Il Gabon, un paese in difficoltà che galleggia sul petrolio

Voglia di cambiamento all’origine del colpo di stato che ha deposto Ali Bongo

Il porto di Libreville, capitale del Gabon (da Wikipedia)

Annullato il risultato elettorale del 26 agosto, che aveva garantito un terzo mandato al presidente uscente Ali Bongo, e proclamata la “dissoluzione di tutte le istituzioni del Paese”, inizia nel Gabon una nuova era, segnata dalla transizione militare affidata alla giunta golpista di Brice Oligui Nguema, leader della Guardia Repubblicana.
Nel piccolo Paese dell’Africa occidentale (grande circa la metà della Francia), è tornata un po’ di calma. Ma resta l’incertezza.
Secondo le dichiarazioni di una fonte missionaria, che vuole restare anonima, alla rivista Popoli e Missione “la sola agitazione che vedo è la contentezza di molte persone in strada che desiderano il cambiamento. Qui tutto appare calmo in questo momento, in strada non ci sono violenze”.
Non ha riscosso consensi l’appello lanciato sui social da Ali Bongo, che chiedeva sostegno: le manifestazioni in atto in diverse parti del Paese sono tutte contro di lui. La parola d’ordine per i giovani gabonesi è “cambiamento”. Chiedono di potersi mantenere, mettere su famiglia e veder rispettato il voto.
I gabonesi, dice la fonte, “hanno sempre avuto rispetto per il vecchio presidente, per Omar Bongo. I problemi sono iniziati nel 2009-2010 con l’elezione di suo figlio, Ali Bongo, e con l’avanzare del declino economico”.

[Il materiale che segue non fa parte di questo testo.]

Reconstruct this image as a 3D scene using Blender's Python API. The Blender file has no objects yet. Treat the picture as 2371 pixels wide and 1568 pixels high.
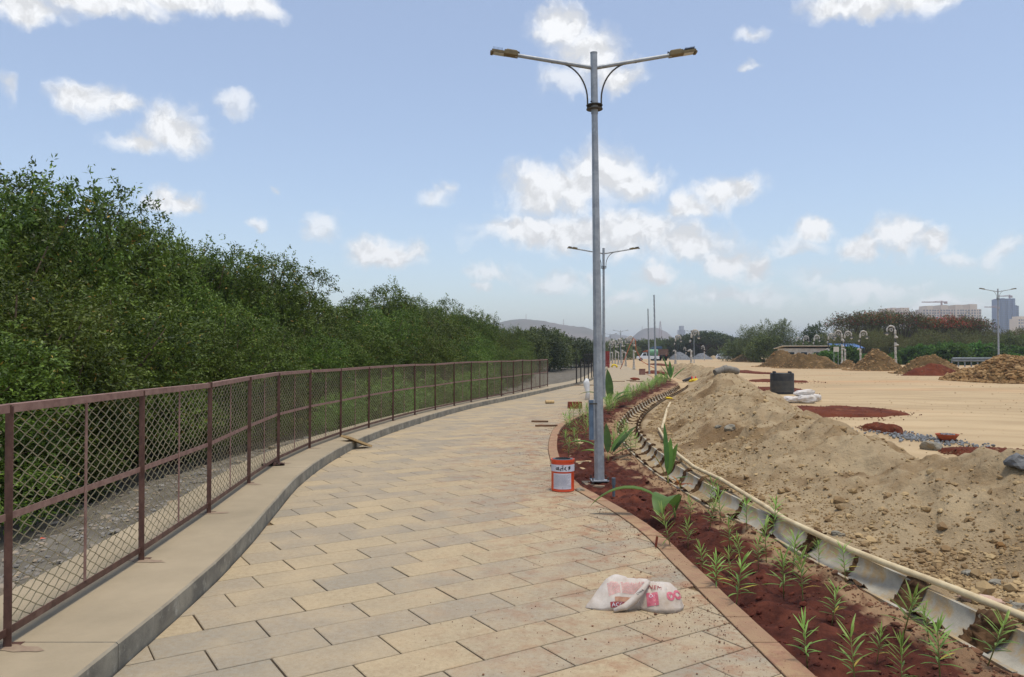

Il Gabon è uno dei Paesi più ricchi di petrolio al mondo; la produzione media è di 211mila barili al giorno; manca, però, la redistribuzione e non si investe in spesa pubblica. Poi ci sono manganese, ferro, spettacolari risorse naturali e parchi e il turismo potrebbe rappresentare una risorsa economica importante.

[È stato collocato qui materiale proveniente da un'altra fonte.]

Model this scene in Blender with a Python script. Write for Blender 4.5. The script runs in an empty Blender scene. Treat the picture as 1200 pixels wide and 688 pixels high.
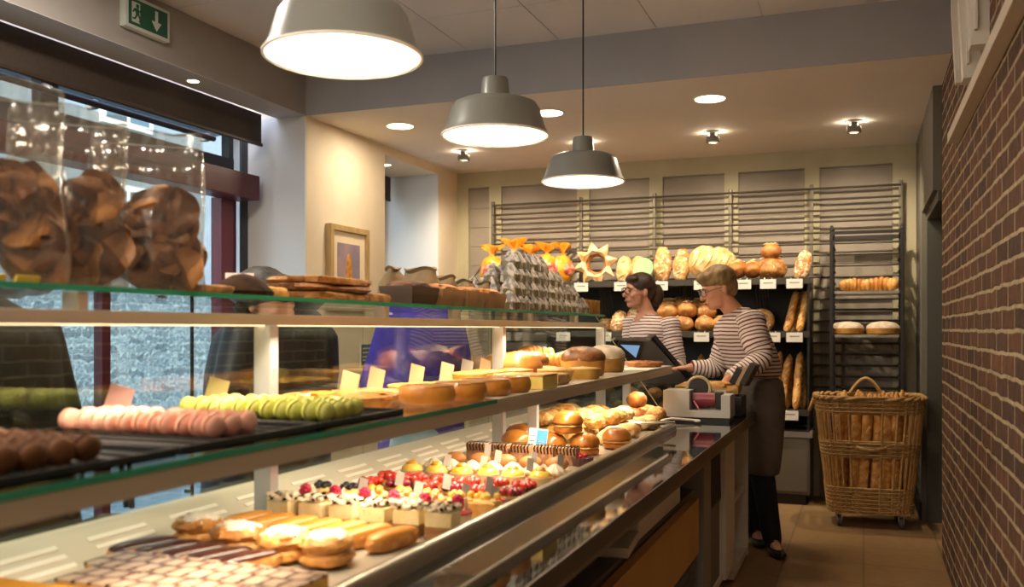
import bpy, bmesh, math, random
from math import sin, cos, pi, radians
from mathutils import Vector, Matrix, noise
random.seed(7)
S = bpy.context.scene
COL = S.collection

# ------------------------------------------------------------------ camera, sky, light, exposure
TH = radians(20.88); FPX = 1080.0; HZ = 386.0; CH = 1.30
cam_d = bpy.data.cameras.new('camera'); cam = bpy.data.objects.new('camera', cam_d); COL.objects.link(cam)
cam.location = (0, 0, CH); cam.rotation_euler = (pi/2, 0, TH)
cam_d.sensor_width = 36; cam_d.lens = 36*FPX/1200; cam_d.shift_y = (HZ-344)/1200
cam_d.clip_start = 0.05; cam_d.clip_end = 200
cam_d.dof.use_dof = True; cam_d.dof.focus_distance = 4.3; cam_d.dof.aperture_fstop = 2.8
S.camera = cam
S.view_settings.view_transform = 'Standard'; S.view_settings.look = 'None'
S.view_settings.gamma = 1.0; S.view_settings.use_curve_mapping = False
S.view_settings.exposure = 0.20
K_LAMP = 1.0

world = bpy.data.worlds.new('sky'); S.world = world; world.use_nodes = True
wn = world.node_tree.nodes; wl = world.node_tree.links; wn.clear()
wo = wn.new('ShaderNodeOutputWorld'); wb = wn.new('ShaderNodeBackground'); ws = wn.new('ShaderNodeTexSky')
ws.sky_type = 'NISHITA'; ws.sun_disc = False; ws.sun_elevation = radians(35); ws.sun_rotation = radians(150)
ws.air_density = 1.2; ws.dust_density = 2.5; ws.ozone_density = 2.0
wb.inputs['Strength'].default_value = 1.0
wl.new(ws.outputs[0], wb.inputs[0]); wl.new(wb.outputs[0], wo.inputs[0])

def light(name, kind, loc, energy, color=(1, .78, .52), size=.1, size_y=None, rot=(0, 0, 0), spot=None, blend=.5, spread=None):
    d = bpy.data.lights.new(name, kind); o = bpy.data.objects.new(name, d); COL.objects.link(o)
    o.location = loc; o.rotation_euler = rot; d.energy = energy; d.color = color
    if kind == 'AREA':
        d.shape = 'RECTANGLE' if size_y else 'DISK'; d.size = size
        if size_y: d.size_y = size_y
        if spread: d.spread = radians(spread)
    elif kind == 'SPOT':
        d.spot_size = spot; d.spot_blend = blend; d.shadow_soft_size = size
    else:
        d.shadow_soft_size = size
    return o
WARM = (1, .82, .60)

# ------------------------------------------------------------------ picture geometry (pixel of the 1200x688 frame -> metres)
def ray(u):
    r = (u-600)/FPX
    return (-sin(TH)+cos(TH)*r, cos(TH)+sin(TH)*r)
def at(u, v, X=None, Y=None, Z=None, D=None):
    rx, ry = ray(u)
    if X is not None: d = X/rx
    elif Y is not None: d = Y/ry
    elif Z is not None: d = (CH-Z)*FPX/(v-HZ)
    else: d = D
    return Vector((rx*d, ry*d, CH+(HZ-v)*d/FPX))

# ------------------------------------------------------------------ materials
def lin(h):
    if isinstance(h, str):
        h = h.lstrip('#'); c = [int(h[i:i+2], 16)/255 for i in (0, 2, 4)]
        return tuple(x/12.92 if x <= .04045 else ((x+.055)/1.055)**2.4 for x in c)+(1,)
    return tuple(h)+(1,)
MATS = {}
def mat(name, c1, c2=None, scale=14, rough=.55, metal=0, bump=0, bscale=None, spec=.5, detail=4, ramp=(.38, .62),
        var=0, stretch=(1, 1, 1), flour=None, sss=0, coat=0, emit=None, es=0):
    if name in MATS: return MATS[name]
    m = bpy.data.materials.new(name); m.use_nodes = True; MATS[name] = m
    n = m.node_tree.nodes; l = m.node_tree.links; p = n['Principled BSDF']
    p.inputs['Roughness'].default_value = rough; p.inputs['Metallic'].default_value = metal
    p.inputs['Specular IOR Level'].default_value = spec
    if coat: p.inputs['Coat Weight'].default_value = coat; p.inputs['Coat Roughness'].default_value = .08
    if sss:
        p.inputs['Subsurface Weight'].default_value = sss; p.inputs['Subsurface Radius'].default_value = (.01, .005, .003)
    p.inputs['Base Color'].default_value = lin(c1)
    if emit: p.inputs['Emission Color'].default_value = lin(emit); p.inputs['Emission Strength'].default_value = es
    if c2 or bump or var:
        tc = n.new('ShaderNodeTexCoord'); mp = n.new('ShaderNodeMapping'); oi = n.new('ShaderNodeObjectInfo')
        mp.inputs['Scale'].default_value = stretch
        l.new(tc.outputs['Object'], mp.inputs['Vector'])
        ml = n.new('ShaderNodeMath'); ml.operation = 'MULTIPLY'; ml.inputs[1].default_value = 37.0
        l.new(oi.outputs['Random'], ml.inputs[0]); l.new(ml.outputs[0], mp.inputs['Location'])
        out = None
        if c2:
            nt = n.new('ShaderNodeTexNoise'); nt.inputs['Scale'].default_value = scale; nt.inputs['Detail'].default_value = detail
            l.new(mp.outputs[0], nt.inputs['Vector'])
            cr = n.new('ShaderNodeValToRGB'); cr.color_ramp.elements[0].position = ramp[0]; cr.color_ramp.elements[1].position = ramp[1]
            cr.color_ramp.elements[0].color = lin(c1); cr.color_ramp.elements[1].color = lin(c2)
            l.new(nt.outputs['Fac'], cr.inputs[0]); out = cr.outputs[0]
        if flour:
            n2 = n.new('ShaderNodeTexNoise'); n2.inputs['Scale'].default_value = scale*2.2; n2.inputs['Detail'].default_value = 5
            l.new(mp.outputs[0], n2.inputs['Vector'])
            r2 = n.new('ShaderNodeValToRGB'); r2.color_ramp.elements[0].position = flour[1]; r2.color_ramp.elements[1].position = flour[1]+.12
            l.new(n2.outputs['Fac'], r2.inputs[0])
            mx = n.new('ShaderNodeMix'); mx.data_type = 'RGBA'
            l.new(r2.outputs[0], mx.inputs['Factor']); l.new(out, mx.inputs['A']); mx.inputs['B'].default_value = lin(flour[0]); out = mx.outputs['Result']
        if var:
            hs = n.new('ShaderNodeHueSaturation'); mr = n.new('ShaderNodeMapRange')
            mr.inputs['To Min'].default_value = 1-var; mr.inputs['To Max'].default_value = 1+var
            l.new(oi.outputs['Random'], mr.inputs['Value']); l.new(mr.outputs[0], hs.inputs['Value'])
            if out: l.new(out, hs.inputs['Color'])
            else: hs.inputs['Color'].default_value = lin(c1)
            out = hs.outputs[0]
        if out: l.new(out, p.inputs['Base Color'])
        if bump:
            nb = n.new('ShaderNodeTexNoise'); nb.inputs['Scale'].default_value = bscale or scale*2; nb.inputs['Detail'].default_value = 6
            l.new(mp.outputs[0], nb.inputs['Vector'])
            bp = n.new('ShaderNodeBump'); bp.inputs['Strength'].default_value = bump; bp.inputs['Distance'].default_value = .01
            l.new(nb.outputs['Fac'], bp.inputs['Height']); l.new(bp.outputs[0], p.inputs['Normal'])
    return m

def glassmat(name, tint='f4faf8', ior=1.45, rough=0.0, bump=0, bscale=30, gain=1.0, base=0.0, haze=0, stretch=(1, 1, 1)):
    m = bpy.data.materials.new(name); m.use_nodes = True; MATS[name] = m
    n = m.node_tree.nodes; l = m.node_tree.links; n.clear()
    o = n.new('ShaderNodeOutputMaterial'); mx = n.new('ShaderNodeMixShader'); t = n.new('ShaderNodeBsdfTransparent')
    g = n.new('ShaderNodeBsdfGlossy'); f = n.new('ShaderNodeFresnel'); f.inputs['IOR'].default_value = ior
    ge = n.new('ShaderNodeNewGeometry'); bi = n.new('ShaderNodeMapRange'); bi.inputs['To Min'].default_value = ior; bi.inputs['To Max'].default_value = 1/ior
    l.new(ge.outputs['Backfacing'], bi.inputs['Value']); l.new(bi.outputs[0], f.inputs['IOR'])   # same reflection on both faces of a pane
    t.inputs[0].default_value = lin(tint); g.inputs['Roughness'].default_value = rough
    mm = n.new('ShaderNodeMath'); mm.operation = 'MULTIPLY_ADD'; mm.inputs[1].default_value = gain; mm.inputs[2].default_value = base; mm.use_clamp = True
    l.new(f.outputs[0], mm.inputs[0]); l.new(mm.outputs[0], mx.inputs[0]); l.new(t.outputs[0], mx.inputs[1]); l.new(g.outputs[0], mx.inputs[2])
    res = mx.outputs[0]
    if haze:
        hz_ = n.new('ShaderNodeMixShader'); hz_.inputs[0].default_value = haze; df = n.new('ShaderNodeBsdfDiffuse'); df.inputs[0].default_value = (.75, .73, .7, 1)
        l.new(res, hz_.inputs[1]); l.new(df.outputs[0], hz_.inputs[2]); res = hz_.outputs[0]
    l.new(res, o.inputs[0])
    if bump:
        nb = n.new('ShaderNodeTexNoise'); nb.inputs['Scale'].default_value = bscale; tc = n.new('ShaderNodeTexCoord')
        mp = n.new('ShaderNodeMapping'); mp.inputs['Scale'].default_value = stretch; l.new(tc.outputs['Object'], mp.inputs[0]); l.new(mp.outputs[0], nb.inputs['Vector'])
        bp = n.new('ShaderNodeBump'); bp.inputs['Strength'].default_value = bump; bp.inputs['Distance'].default_value = .02
        l.new(nb.outputs['Fac'], bp.inputs['Height']); l.new(bp.outputs[0], g.inputs['Normal']); l.new(bp.outputs[0], f.inputs['Normal'])
    return m

def emis(name, col, st):
    m = bpy.data.materials.new(name); m.use_nodes = True; n = m.node_tree.nodes; l = m.node_tree.links; n.clear()
    o = n.new('ShaderNodeOutputMaterial'); e = n.new('ShaderNodeEmission'); e.inputs[0].default_value = lin(col); e.inputs[1].default_value = st
    l.new(e.outputs[0], o.inputs[0]); MATS[name] = m; return m

def brickmat(name, c1, c2, mortar, bw, bh, ms, axes, rough=.85, bump=.6, noise_amt=.35, off=.5, dist=.012, warp=.0):
    """axes: which object axes feed the brick texture"""
    m = bpy.data.materials.new(name); m.use_nodes = True; MATS[name] = m
    n = m.node_tree.nodes; l = m.node_tree.links; p = n['Principled BSDF']; p.inputs['Roughness'].default_value = rough
    tc = n.new('ShaderNodeTexCoord'); sp = n.new('ShaderNodeSeparateXYZ'); cb = n.new('ShaderNodeCombineXYZ')
    l.new(tc.outputs['Object'], sp.inputs[0]); l.new(sp.outputs[axes[0]], cb.inputs[0]); l.new(sp.outputs[axes[1]], cb.inputs[1])
    vec = cb.outputs[0]
    if warp:
        nw = n.new('ShaderNodeTexNoise'); nw.inputs['Scale'].default_value = 9; l.new(tc.outputs['Object'], nw.inputs['Vector'])
        sc = n.new('ShaderNodeVectorMath'); sc.operation = 'SCALE'; sc.inputs['Scale'].default_value = warp
        l.new(nw.outputs['Color'], sc.inputs[0])
        ad = n.new('ShaderNodeVectorMath'); l.new(vec, ad.inputs[0]); l.new(sc.outputs[0], ad.inputs[1]); vec = ad.outputs[0]
    b = n.new('ShaderNodeTexBrick'); b.inputs['Scale'].default_value = 1; b.inputs['Brick Width'].default_value = bw
    b.inputs['Row Height'].default_value = bh; b.inputs['Mortar Size'].default_value = ms; b.inputs['Mortar Smooth'].default_value = .3
    b.inputs['Color1'].default_value = lin(c1); b.inputs['Color2'].default_value = lin(c2); b.inputs['Mortar'].default_value = lin(mortar)
    b.offset = off; l.new(vec, b.inputs['Vector'])
    nt = n.new('ShaderNodeTexNoise'); nt.inputs['Scale'].default_value = 18; nt.inputs['Detail'].default_value = 8; l.new(tc.outputs['Object'], nt.inputs['Vector'])
    mr = n.new('ShaderNodeMapRange'); mr.inputs['To Min'].default_value = 1-noise_amt; mr.inputs['To Max'].default_value = 1+noise_amt; l.new(nt.outputs['Fac'], mr.inputs['Value'])
    hs = n.new('ShaderNodeHueSaturation'); l.new(b.outputs['Color'], hs.inputs['Color']); l.new(mr.outputs[0], hs.inputs['Value']); l.new(hs.outputs[0], p.inputs['Base Color'])
    ma = n.new('ShaderNodeMath'); ma.operation = 'MULTIPLY_ADD'; ma.inputs[1].default_value = -1; l.new(b.outputs['Fac'], ma.inputs[0])
    n3 = n.new('ShaderNodeMath'); n3.operation = 'MULTIPLY'; n3.inputs[1].default_value = .5; l.new(nt.outputs['Fac'], n3.inputs[0]); l.new(n3.outputs[0], ma.inputs[2])
    bp = n.new('ShaderNodeBump'); bp.inputs['Strength'].default_value = bump; bp.inputs['Distance'].default_value = dist
    l.new(ma.outputs[0], bp.inputs['Height']); l.new(bp.outputs[0], p.inputs['Normal'])
    return m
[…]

Non ci sono contrasti religiosi: “Le tre fedi, cristiana, musulmana ed animista vanno d’accordo”, spiega il missionario. Manca una risposta adeguata alla domanda di istruzione primaria, che dal 2000 è andata crescendo di pari passo con l’aumento della popolazione. Molti ragazzi vorrebbero frequentare l’università ma servono tanti soldi; così abbandonano oppure le famiglie si indebitano per farli studiare all’estero.
Il Parti Démocratique Gabonais, fondato nel 1967 da Omar Bongo, è stato al potere per 56 anni e non ha mai accettato opposizioni: “Quasi sessanta anni di un solo partito sono tanti e l’opinione pubblica voleva che ci fosse un’alternanza”.
La libertà di stampa e d’espressione era una chimera: lo hanno denunciato più volte i rappresentanti di Reporters sans Frontières, che anche durante le ultime elezioni avevano segnalato l’esclusione della stampa estera dal processo elettorale. Il ricorso al colpo di Stato è una prassi estrema e diffusa sempre di più in Africa.
“Naturalmente i colpi di Stato militari non sono la soluzione – ha dichiarato il rappresentante della politica estera Ue Josep Borrell – ma non possiamo dimenticare che il Gabon ha avuto delle elezioni piene di irregolarità”.